Enfin, le gouvernement a méconnu ce qui est au fondement de la culture kanak : la parole et la recherche d’un consensus. En 2010, le congrès de Nouvelle Calédonie (le parlement local, composé d’élus indépendantistes et loyalistes) adopte pour devise du pays «Terre de parole, terre de partage». Par sa volonté de passer en force, sans attendre que les parties se mettent d’accord, le gouvernement bafoue le sens même de cette devise. Il n’y avait pourtant aucune urgence à décider de la composition du corps électoral, les prochaines élections provinciales pouvant se tenir jusqu’à fin 2025.
En toile de fond de la situation, n’oublions pas qu’il y à peine plus d’un siècle, la colonisation faisait craindre la quasi disparition des Kanak. La perspective de se retrouver une fois de plus minoritaires en cas d’ouverture du corps électoral ravive cette crainte toujours très présente dans la mémoire kanak.

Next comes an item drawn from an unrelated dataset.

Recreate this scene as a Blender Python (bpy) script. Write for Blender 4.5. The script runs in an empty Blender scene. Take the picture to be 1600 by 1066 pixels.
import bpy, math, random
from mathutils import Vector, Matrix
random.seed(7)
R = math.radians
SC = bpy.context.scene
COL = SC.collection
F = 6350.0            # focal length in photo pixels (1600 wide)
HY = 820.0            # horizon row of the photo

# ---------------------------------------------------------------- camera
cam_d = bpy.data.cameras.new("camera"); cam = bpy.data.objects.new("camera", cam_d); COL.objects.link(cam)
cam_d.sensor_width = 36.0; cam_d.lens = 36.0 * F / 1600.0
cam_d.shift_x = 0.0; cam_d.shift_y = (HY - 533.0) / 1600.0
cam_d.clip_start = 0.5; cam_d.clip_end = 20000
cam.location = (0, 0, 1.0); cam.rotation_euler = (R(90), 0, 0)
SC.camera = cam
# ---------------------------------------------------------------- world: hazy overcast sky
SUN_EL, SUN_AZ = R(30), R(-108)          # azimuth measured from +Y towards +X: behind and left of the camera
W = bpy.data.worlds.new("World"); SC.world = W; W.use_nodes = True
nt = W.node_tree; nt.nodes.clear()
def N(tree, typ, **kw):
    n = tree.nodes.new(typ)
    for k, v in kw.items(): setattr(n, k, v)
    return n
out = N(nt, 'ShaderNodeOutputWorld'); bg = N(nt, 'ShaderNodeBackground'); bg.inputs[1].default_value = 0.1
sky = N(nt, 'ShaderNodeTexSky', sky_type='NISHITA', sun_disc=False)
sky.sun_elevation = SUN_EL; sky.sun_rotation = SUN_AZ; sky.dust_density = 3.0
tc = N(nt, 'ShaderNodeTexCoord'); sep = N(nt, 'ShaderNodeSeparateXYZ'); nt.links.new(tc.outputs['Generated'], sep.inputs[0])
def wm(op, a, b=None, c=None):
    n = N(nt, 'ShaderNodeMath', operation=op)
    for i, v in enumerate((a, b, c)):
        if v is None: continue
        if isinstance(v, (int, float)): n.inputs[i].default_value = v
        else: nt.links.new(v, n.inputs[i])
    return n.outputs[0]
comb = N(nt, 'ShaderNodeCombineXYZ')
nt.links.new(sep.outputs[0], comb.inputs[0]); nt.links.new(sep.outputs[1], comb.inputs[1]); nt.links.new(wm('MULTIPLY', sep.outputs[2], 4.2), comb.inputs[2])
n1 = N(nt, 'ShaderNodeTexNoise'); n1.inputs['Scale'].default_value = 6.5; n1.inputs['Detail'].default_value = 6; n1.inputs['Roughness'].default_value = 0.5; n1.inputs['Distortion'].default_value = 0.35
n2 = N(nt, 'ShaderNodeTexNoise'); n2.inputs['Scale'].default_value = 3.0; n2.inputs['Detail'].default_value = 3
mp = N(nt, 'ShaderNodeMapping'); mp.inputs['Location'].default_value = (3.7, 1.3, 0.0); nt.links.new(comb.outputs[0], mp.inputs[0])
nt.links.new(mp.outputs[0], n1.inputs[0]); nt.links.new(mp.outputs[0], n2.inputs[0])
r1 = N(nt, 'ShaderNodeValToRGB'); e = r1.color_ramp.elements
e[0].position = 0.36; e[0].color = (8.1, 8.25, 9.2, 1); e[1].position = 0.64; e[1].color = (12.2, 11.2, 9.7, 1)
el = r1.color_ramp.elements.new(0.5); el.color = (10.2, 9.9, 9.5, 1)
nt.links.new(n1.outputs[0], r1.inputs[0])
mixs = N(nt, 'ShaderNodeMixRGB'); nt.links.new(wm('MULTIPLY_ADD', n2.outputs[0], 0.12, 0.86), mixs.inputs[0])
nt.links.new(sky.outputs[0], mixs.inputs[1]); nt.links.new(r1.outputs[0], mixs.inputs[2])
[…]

Organiser le débat, retrouver la confiance, respecter la culture kanak, laisser du temps à la parole, telle devrait être la position de nos dirigeants s’ils veulent sauvegarder la paix en Nouvelle Calédonie. Mais comment y parvenir alors que ni le chef de l’Etat ni le ministre de l’intérieur et des outre-mer ne sont reconnus comme des interlocuteurs impartiaux ? Peut-être en envoyant sur place unemission de dialogue, à l’instar de celle qui, en 1988 après le drame de la grotte d’Ouvéa, a réussi à ramener les protagonistes à la table des négociations. Espérons que cette mémoire-là inspirera nos responsables.